AIM OF THE TASK:
Copy out every line in which the string "scene" occurs.

GIVEN MATERIAL:
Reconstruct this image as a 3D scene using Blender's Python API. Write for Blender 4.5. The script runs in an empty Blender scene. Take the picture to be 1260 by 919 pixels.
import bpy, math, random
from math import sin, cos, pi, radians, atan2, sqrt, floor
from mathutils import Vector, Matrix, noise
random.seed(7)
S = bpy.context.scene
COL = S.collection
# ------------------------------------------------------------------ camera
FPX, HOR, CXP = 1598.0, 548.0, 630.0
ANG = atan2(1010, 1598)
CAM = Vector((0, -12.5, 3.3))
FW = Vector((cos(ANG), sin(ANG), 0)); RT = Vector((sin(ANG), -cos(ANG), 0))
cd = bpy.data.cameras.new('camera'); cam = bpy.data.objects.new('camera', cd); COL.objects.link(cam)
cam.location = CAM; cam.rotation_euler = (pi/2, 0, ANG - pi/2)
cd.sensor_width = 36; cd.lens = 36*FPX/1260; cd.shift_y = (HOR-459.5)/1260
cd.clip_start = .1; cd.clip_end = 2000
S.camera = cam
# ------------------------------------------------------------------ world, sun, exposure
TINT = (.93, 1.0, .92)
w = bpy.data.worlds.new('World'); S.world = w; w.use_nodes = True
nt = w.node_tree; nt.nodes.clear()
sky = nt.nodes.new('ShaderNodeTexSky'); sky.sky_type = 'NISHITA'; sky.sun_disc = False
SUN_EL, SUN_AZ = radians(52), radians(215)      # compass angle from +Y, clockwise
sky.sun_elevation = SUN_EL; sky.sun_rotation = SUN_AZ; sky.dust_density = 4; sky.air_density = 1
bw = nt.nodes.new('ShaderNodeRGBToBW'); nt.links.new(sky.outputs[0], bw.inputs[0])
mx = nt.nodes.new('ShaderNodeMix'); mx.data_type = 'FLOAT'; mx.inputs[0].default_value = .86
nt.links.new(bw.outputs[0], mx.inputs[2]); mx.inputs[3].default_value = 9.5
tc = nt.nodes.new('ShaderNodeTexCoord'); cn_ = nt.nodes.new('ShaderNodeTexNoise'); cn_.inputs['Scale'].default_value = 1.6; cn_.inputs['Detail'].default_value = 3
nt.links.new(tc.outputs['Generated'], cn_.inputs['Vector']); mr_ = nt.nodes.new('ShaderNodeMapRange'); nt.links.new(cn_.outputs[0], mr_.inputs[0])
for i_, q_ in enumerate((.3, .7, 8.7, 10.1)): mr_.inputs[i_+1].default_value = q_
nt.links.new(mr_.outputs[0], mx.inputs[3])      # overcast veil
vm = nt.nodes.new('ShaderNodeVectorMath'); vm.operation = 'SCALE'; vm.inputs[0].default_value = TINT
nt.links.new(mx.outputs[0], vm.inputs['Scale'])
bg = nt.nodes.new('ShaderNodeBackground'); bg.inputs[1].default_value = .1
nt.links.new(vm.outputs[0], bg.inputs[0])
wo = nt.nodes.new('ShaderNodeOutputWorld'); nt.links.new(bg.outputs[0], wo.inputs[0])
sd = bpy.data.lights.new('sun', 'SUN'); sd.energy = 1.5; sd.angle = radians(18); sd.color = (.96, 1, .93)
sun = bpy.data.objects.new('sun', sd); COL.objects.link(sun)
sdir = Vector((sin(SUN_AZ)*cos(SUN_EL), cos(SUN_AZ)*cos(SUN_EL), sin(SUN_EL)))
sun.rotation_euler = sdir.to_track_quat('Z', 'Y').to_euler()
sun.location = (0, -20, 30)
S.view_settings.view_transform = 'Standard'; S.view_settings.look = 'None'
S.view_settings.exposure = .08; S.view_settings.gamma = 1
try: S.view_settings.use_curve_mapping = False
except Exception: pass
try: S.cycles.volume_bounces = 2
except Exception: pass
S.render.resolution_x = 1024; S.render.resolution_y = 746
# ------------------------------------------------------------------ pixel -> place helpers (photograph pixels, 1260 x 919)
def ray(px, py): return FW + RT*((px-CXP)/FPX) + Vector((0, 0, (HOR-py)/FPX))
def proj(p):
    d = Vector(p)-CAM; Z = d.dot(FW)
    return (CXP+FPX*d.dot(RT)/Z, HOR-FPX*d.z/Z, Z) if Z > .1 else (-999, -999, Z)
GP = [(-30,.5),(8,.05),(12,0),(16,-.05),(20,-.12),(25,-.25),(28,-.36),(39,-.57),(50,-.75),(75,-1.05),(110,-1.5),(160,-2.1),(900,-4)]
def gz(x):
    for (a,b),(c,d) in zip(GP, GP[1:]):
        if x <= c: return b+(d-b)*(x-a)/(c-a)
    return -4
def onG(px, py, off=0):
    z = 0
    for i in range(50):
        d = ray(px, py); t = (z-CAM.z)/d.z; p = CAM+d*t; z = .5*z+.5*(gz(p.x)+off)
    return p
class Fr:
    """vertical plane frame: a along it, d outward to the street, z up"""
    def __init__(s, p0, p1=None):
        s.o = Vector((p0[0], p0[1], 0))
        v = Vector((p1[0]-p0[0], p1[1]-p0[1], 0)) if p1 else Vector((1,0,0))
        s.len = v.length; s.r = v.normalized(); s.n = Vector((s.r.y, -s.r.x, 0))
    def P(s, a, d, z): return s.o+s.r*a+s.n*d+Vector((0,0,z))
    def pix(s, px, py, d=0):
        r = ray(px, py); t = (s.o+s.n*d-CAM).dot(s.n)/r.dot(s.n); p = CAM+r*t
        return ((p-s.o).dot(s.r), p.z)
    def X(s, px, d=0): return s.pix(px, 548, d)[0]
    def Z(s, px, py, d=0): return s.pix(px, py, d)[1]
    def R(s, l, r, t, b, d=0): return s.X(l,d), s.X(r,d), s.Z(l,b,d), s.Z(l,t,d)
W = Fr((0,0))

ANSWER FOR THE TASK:
Reconstruct this image as a 3D scene using Blender's Python API. Write for Blender 4.5. The script runs in an empty Blender scene. Take the picture to be 1260 by 919 pixels.
S = bpy.context.scene